GW creates central package facility

Students living on campus this year will pick up their packages at 2025 F Street, GW Mail Services officials said.

Mail Services officials decided late this spring to stop delivering parcels to every residence hall, citing safety reasons following last fall’s anthrax scare, which led to the shutdown of D.C.’s central sorting facility and great delays in campus mail service.

Regular mail will still be delivered directly to residence halls.

“The University made it a priority to evaluate its current mail handling practices to ensure the highest degree of safety and security for its students,” said Ayodele McClenney, senior project manager for the Office of Auxiliary Services.

The University is also attempting to address student concerns about package security, said Robert Chernak, vice-president for Student and Academic Support Services.

“There was student concern over incidents of parcel theft … this system should really cut down on that,” Chernak said. He said one central facility and professional staff should give students more security.

This fall, students will initially be notified by e-mail the day their package is delivered, in addition to receiving a note in their mailbox within 24 hours of delivery, McClenney said.

From the point of notification, residents will have seven business days to pick up the package. She said the facility will be open seven days a week with shorter hours on Saturday and Sunday and provide hand carts for student use.

McClenney said there is not enough room to hold all student packages indefinitely and parcels will be returned to the sender after seven days. She said students unable to pick up the parcel during the time period will be able to make arrangements with Mail Services to hold the package beyond the seven working days.

Students can still have packages delivered but it will now cost $3 for the first two parcels and $1 for every additional package. She said students will be able to use debit dollars to pay for delivery.

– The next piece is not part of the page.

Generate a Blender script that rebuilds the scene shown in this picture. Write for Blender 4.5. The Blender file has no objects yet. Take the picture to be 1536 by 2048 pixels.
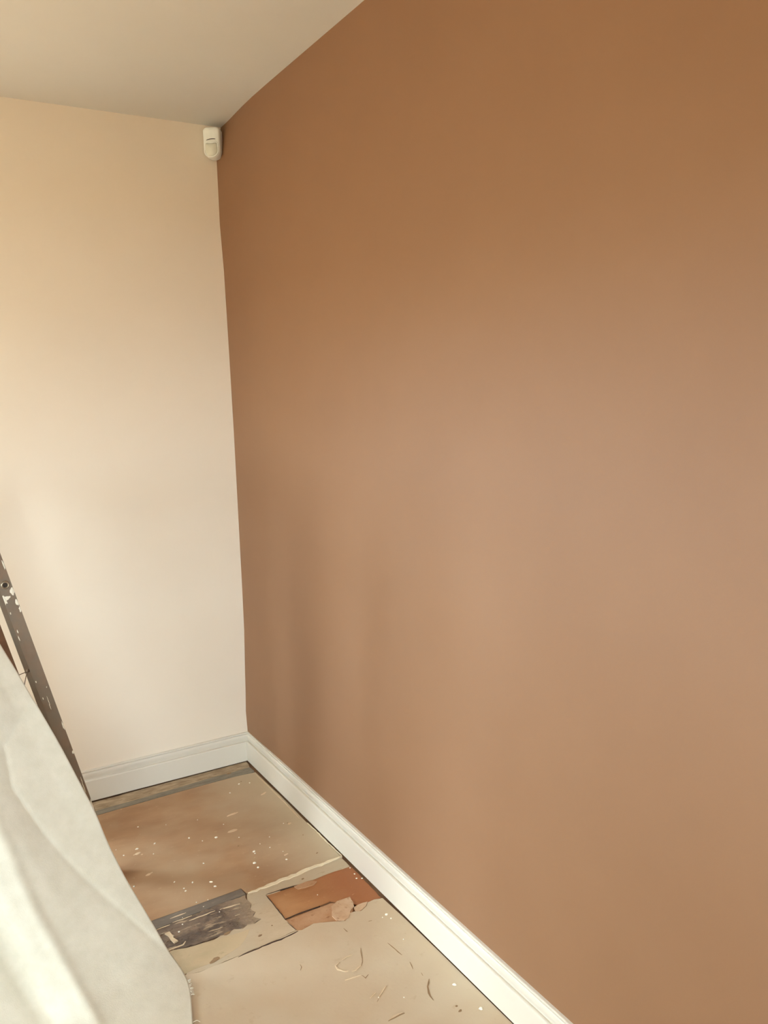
import bpy, bmesh, math, random
from mathutils import Vector, Matrix, noise
random.seed(7)
sc = bpy.context.scene
col = sc.collection

# ------------------------------------------------------------------ camera
cam_d = bpy.data.cameras.new('camera')
cam = bpy.data.objects.new('camera', cam_d)
col.objects.link(cam)
cam_d.sensor_fit = 'VERTICAL'
cam_d.sensor_height = 36.0
cam_d.lens = 29.2264
cam_d.clip_start = 0.02
cam.matrix_world = Matrix([[0.860674, 0.096003, -0.500025, -1.109749], [-0.508386, 0.108021, -0.854327, -3.01416], [-0.028004, 0.989502, 0.141778, 1.435639], [0.0, 0.0, 0.0, 1.0]])
sc.camera = cam

# ------------------------------------------------------------------ sky and daylight
world = bpy.data.worlds.new('world')
sc.world = world
world.use_nodes = True
bg = world.node_tree.nodes['Background']
bg.inputs['Color'].default_value = (0.735, 0.90, 0.985, 1)       # bright even sky
bg.inputs['Strength'].default_value = 28.3

def portal(name, loc, rot, sx, sy):
    """marks a window opening so that sky light is sampled through it"""
    d = bpy.data.lights.new(name, 'AREA')
    d.shape = 'RECTANGLE'; d.size = sx; d.size_y = sy
    d.cycles.is_portal = True
    o = bpy.data.objects.new(name, d); col.objects.link(o)
    o.location = loc; o.rotation_euler = rot
    return o
XL, YF, H = -3.4, -4.65, 2.4
LEFT_WINDOWS = [(-1.8, -0.2, 0.8, 1.6)]            # (from, to, sill, head) along the left wall
FRONT_WINDOWS = [(-2.2, -0.9, 0.5, 1.8)]           # and along the wall behind the camera
BACK_WINDOWS = [(-2.3, -1.4, 0.1, 1.6)]             # and along the back wall, left of the photograph
for a, b, c, d in LEFT_WINDOWS:
    portal('left_window_portal', (XL - .01, (a + b) / 2, (c + d) / 2), (0, math.radians(-90), 0), d - c, b - a)
for a, b, c, d in FRONT_WINDOWS:
    portal('front_window_portal', ((a + b) / 2, YF - .01, (c + d) / 2), (math.radians(90), 0, 0), b - a, d - c)
for a, b, c, d in BACK_WINDOWS:
    portal('back_window_portal', ((a + b) / 2, .13, (c + d) / 2), (math.radians(-90), 0, 0), b - a, d - c)
sun_d = bpy.data.lights.new('sun', 'SUN'); sun_d.energy = 10; sun_d.color = (1.0, 0.9, 0.75); sun_d.angle = 0.01
sun = bpy.data.objects.new('sun', sun_d); col.objects.link(sun)
sun.rotation_euler = (math.radians(-48), 0, 0)     # from behind the house: it lights the ground outside, not the room

sc.view_settings.view_transform = 'Standard'
sc.view_settings.look = 'None'
sc.view_settings.gamma = 1.0
sc.view_settings.use_curve_mapping = False
sc.view_settings.exposure = 0.0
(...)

Residents will have to sign for the package at the Mail Services facility and delivery service will be available Monday-Friday from 4-10 p.m. Mail Services will publish a schedule with specific delivery times for each residence hall, she said.

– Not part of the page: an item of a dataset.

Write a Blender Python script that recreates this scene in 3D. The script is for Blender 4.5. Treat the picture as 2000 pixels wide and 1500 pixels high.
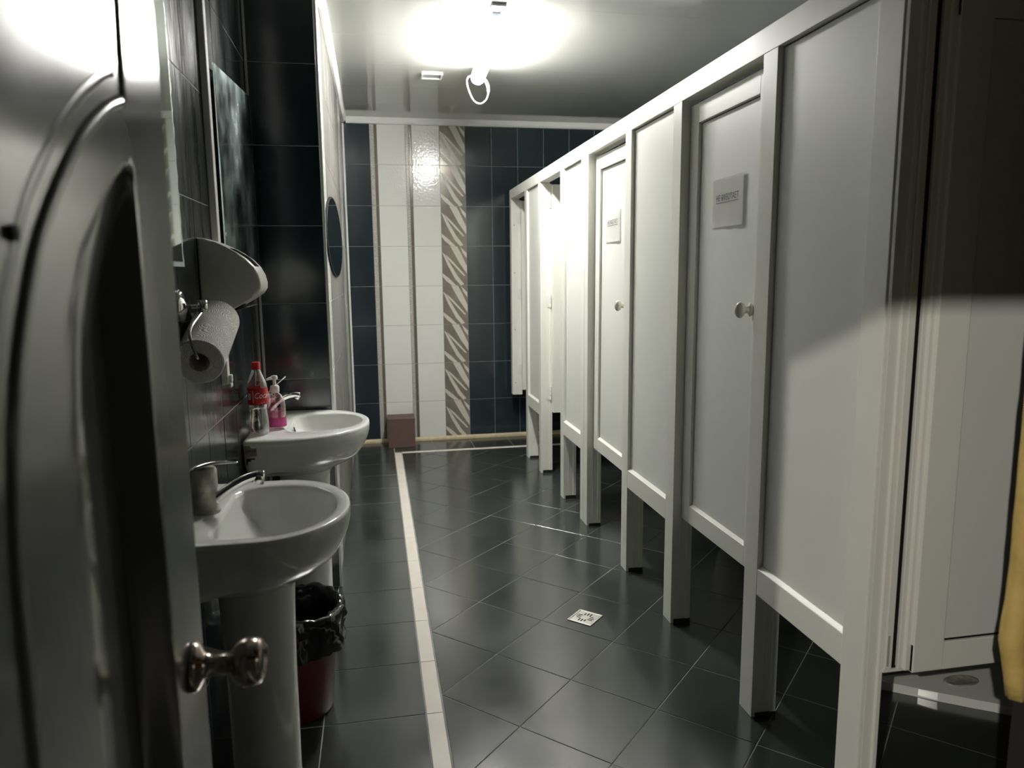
import bpy, bmesh, math, random
from mathutils import Vector, Matrix
random.seed(7)
for o in list(bpy.data.objects): bpy.data.objects.remove(o, do_unlink=True)
S = bpy.context.scene
COL = S.collection

# ------------------------------------------------------------ camera, world, exposure
cd = bpy.data.cameras.new('camera'); cam = bpy.data.objects.new('camera', cd); COL.objects.link(cam)
F, YAW, PIT, ROL = 1424.53, 0.184233, 0.147525, -0.0104727
cy, sy, cp, sp, cr, sr = math.cos(YAW), math.sin(YAW), math.cos(PIT), math.sin(PIT), math.cos(ROL), math.sin(ROL)
fw = Vector((sy*cp, cy*cp, -sp)); rt = Vector((cy, -sy, 0)); up = rt.cross(fw)
rt2 = rt*cr + up*sr; up2 = -rt*sr + up*cr
cam.matrix_world = Matrix(((rt2.x, up2.x, -fw.x, 0), (rt2.y, up2.y, -fw.y, 0), (rt2.z, up2.z, -fw.z, 1.35), (0, 0, 0, 1)))
cd.sensor_width = 36; cd.lens = F*36/2000; cd.clip_start = 0.02
cd.dof.use_dof = True; cd.dof.focus_distance = 2.7; cd.dof.aperture_fstop = 4.0
S.camera = cam
w = bpy.data.worlds.new('night'); S.world = w; w.use_nodes = True
w.node_tree.nodes['Background'].inputs[0].default_value = (0.55, 0.6, 0.5, 1)
w.node_tree.nodes['Background'].inputs[1].default_value = 0.012
S.view_settings.view_transform = 'Standard'; S.view_settings.look = 'None'; S.view_settings.gamma = 1
S.view_settings.exposure = 0.95; S.view_settings.use_curve_mapping = False
LAMP_EMIT = 112.0
# lamp of the corridor outside, behind the camera; its light comes in under the lintel
ld = bpy.data.lights.new('corridor_lamp', 'POINT'); ld.energy = 135; ld.shadow_soft_size = 0.014; ld.color = (1.0, 0.95, 0.86)
lo = bpy.data.objects.new('corridor_lamp', ld); lo.location = (-1.454, -1.5, 2.44); COL.objects.link(lo)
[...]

Fees will go into the operating budget and offset the cost of using the Pitney Bowes Management company to handle packages.

McClenney said Pitney Bowes is in the process of informing mail carriers like UPS, Federal Express and the U.S. Postal Service about the central depot. Students will still be able to mail packages without contacting the central facility, she said.

Previously, packages were delivered to residence, where student employees sorted them. Students would receive a notice in their mailbox that they had a package to pick up at the hall office.

GW was successful in transferring mail delivery duties from student assistants to professional employees last winter and the move to one central package facility was the next step in insuring student safety, she
said.

She said cost did not play a role in the decision making and both Chernak and McCelenney were unsure how the new system’s costs
compare to the old delivery system.

She did note that the 2025 F street facility will need some renovations before September.

McClenney said GW looked at centralized systems at Emory, George Mason and James Madison Universities before it decided on creating one facility.

Non-student residents of recently purchased residence halls like the West End and the Schenley will also have to follow the system, she said.